• **Description of the task**
Wherever the word "runs" appears in a line, extract that line.

• **Task material**
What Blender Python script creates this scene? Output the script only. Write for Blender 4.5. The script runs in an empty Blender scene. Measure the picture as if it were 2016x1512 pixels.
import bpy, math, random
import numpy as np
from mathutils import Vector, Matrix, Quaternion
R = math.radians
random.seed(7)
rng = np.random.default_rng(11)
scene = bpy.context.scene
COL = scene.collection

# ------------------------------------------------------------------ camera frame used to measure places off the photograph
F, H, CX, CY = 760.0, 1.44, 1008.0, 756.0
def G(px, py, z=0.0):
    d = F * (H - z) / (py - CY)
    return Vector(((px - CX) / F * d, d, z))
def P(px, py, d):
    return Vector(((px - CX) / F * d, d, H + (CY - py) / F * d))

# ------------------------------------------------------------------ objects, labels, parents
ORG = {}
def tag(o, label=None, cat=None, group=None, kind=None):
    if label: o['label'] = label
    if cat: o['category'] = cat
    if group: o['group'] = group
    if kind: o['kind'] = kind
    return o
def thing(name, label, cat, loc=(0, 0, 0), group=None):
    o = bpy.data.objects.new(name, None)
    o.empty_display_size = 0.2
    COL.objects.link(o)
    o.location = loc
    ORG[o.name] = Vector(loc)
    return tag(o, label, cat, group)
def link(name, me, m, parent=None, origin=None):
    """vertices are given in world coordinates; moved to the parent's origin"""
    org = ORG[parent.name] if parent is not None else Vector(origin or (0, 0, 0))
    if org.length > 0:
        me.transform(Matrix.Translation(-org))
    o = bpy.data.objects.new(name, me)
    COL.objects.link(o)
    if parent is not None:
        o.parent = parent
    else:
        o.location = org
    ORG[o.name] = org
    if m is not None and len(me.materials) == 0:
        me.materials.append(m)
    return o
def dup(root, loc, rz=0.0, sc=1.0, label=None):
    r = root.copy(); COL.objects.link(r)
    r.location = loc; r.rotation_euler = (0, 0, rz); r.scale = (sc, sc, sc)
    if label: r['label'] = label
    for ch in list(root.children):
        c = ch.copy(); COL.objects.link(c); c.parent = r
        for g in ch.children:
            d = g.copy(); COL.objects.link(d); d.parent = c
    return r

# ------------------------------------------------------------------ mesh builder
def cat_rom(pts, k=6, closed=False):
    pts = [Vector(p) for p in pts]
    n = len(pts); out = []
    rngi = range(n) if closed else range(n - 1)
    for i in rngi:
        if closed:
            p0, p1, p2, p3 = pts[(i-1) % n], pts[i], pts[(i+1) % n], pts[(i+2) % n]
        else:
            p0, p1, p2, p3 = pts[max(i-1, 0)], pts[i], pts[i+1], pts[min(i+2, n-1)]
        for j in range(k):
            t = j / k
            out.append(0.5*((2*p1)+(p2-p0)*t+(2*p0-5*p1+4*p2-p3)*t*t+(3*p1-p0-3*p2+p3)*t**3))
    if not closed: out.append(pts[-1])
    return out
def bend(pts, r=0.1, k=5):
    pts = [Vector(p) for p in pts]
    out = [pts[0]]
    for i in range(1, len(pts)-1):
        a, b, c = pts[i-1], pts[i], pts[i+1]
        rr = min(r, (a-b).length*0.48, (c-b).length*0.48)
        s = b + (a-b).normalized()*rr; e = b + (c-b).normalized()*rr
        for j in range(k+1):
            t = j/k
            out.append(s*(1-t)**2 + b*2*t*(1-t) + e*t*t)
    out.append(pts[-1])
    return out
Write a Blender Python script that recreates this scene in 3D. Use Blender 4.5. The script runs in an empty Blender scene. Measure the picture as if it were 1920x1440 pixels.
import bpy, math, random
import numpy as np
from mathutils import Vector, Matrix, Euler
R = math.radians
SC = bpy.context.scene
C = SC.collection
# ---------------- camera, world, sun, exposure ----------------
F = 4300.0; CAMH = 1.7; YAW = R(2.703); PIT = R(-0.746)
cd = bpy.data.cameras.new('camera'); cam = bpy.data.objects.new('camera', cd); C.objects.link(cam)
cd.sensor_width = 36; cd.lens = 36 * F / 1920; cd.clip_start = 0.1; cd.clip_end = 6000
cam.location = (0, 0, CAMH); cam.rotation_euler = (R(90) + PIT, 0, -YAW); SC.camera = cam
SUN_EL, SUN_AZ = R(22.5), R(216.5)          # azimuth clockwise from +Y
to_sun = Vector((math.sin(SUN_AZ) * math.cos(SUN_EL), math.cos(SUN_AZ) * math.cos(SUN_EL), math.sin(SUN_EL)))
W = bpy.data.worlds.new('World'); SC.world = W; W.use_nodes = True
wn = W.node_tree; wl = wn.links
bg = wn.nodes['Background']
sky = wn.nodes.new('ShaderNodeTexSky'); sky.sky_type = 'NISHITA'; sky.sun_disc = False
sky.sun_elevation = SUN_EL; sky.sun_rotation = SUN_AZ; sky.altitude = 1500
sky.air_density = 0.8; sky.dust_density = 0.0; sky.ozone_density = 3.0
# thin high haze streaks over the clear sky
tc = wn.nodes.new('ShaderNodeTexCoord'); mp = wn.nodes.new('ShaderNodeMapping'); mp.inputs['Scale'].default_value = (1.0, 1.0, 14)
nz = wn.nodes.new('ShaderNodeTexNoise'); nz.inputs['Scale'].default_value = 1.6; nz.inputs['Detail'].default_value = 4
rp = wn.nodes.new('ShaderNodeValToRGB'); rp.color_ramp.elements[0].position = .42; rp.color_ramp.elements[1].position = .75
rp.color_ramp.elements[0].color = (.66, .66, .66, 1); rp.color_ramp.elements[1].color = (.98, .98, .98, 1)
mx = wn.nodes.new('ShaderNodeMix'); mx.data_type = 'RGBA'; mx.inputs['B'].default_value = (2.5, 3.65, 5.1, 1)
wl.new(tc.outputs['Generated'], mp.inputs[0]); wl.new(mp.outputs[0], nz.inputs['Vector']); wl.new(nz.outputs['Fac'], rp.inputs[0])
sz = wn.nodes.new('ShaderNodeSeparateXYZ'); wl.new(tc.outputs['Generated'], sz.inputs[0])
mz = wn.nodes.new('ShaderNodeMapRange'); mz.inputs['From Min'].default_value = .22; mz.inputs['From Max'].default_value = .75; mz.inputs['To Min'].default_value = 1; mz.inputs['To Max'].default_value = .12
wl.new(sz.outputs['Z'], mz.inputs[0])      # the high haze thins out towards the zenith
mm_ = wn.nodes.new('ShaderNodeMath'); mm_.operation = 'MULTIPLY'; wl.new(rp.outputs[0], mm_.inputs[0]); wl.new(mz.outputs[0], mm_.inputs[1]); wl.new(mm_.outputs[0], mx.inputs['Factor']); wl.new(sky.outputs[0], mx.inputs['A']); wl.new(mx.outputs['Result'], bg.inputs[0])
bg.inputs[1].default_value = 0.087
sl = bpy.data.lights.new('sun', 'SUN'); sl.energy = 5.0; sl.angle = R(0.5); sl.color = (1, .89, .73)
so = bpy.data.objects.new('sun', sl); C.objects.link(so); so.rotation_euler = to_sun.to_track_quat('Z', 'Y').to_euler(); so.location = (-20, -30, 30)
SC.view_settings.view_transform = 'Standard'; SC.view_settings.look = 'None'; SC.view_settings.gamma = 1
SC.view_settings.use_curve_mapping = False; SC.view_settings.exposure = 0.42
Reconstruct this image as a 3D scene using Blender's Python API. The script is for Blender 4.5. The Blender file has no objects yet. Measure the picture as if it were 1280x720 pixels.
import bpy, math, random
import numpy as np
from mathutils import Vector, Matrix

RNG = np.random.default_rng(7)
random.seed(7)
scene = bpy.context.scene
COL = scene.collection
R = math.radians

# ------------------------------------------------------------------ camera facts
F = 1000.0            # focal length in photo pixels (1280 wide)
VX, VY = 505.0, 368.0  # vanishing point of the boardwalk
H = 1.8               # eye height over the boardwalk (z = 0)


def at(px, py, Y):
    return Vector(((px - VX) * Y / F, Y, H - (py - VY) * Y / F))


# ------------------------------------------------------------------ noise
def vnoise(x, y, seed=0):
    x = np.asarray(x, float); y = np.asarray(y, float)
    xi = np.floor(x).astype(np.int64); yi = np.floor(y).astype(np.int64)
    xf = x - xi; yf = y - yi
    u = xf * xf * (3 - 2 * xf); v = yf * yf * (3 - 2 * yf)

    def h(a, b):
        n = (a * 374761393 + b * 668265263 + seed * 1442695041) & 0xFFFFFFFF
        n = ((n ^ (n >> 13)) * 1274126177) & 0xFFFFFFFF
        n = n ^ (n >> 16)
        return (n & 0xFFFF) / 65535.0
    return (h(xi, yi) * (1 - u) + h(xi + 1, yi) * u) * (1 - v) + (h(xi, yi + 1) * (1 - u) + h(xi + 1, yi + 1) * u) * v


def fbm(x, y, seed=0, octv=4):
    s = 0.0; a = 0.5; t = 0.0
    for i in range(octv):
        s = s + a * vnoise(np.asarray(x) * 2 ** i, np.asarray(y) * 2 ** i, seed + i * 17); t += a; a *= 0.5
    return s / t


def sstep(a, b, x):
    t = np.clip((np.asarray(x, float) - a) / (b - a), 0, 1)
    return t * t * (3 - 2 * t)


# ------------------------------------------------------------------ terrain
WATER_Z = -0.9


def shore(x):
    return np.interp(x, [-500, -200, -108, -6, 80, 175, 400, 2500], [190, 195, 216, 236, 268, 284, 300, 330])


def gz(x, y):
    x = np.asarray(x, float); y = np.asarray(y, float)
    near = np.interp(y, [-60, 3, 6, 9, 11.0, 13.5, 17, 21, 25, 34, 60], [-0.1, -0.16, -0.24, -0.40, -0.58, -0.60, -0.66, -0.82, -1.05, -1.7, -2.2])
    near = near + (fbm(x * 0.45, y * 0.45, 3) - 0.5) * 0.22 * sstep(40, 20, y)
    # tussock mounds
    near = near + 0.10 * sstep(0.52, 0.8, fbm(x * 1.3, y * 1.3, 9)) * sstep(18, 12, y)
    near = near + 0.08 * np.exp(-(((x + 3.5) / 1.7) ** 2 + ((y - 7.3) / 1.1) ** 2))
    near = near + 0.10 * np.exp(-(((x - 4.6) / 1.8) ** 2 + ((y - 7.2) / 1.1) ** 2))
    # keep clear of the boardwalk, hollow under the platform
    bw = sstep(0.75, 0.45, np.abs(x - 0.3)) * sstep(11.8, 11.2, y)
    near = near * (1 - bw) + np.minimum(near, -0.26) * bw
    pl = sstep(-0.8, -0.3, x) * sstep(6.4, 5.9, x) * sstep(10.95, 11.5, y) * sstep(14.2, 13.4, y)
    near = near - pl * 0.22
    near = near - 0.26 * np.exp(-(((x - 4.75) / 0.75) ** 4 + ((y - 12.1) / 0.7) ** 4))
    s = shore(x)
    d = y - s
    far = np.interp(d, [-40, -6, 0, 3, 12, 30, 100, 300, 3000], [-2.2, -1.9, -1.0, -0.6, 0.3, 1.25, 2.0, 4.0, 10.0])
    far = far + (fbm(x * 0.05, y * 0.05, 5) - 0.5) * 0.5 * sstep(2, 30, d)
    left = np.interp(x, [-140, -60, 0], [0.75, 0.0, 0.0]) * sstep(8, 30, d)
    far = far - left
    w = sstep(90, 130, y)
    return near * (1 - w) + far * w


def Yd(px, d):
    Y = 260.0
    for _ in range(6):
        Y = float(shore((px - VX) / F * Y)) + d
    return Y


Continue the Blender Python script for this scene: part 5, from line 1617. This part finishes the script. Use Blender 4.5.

• **Output of the exercise**
What Blender Python script creates this scene? Output the script only. Write for Blender 4.5. The script runs in an empty Blender scene. Measure the picture as if it were 2016x1512 pixels.
Write a Blender Python script that recreates this scene in 3D. Use Blender 4.5. The script runs in an empty Blender scene. Measure the picture as if it were 1920x1440 pixels.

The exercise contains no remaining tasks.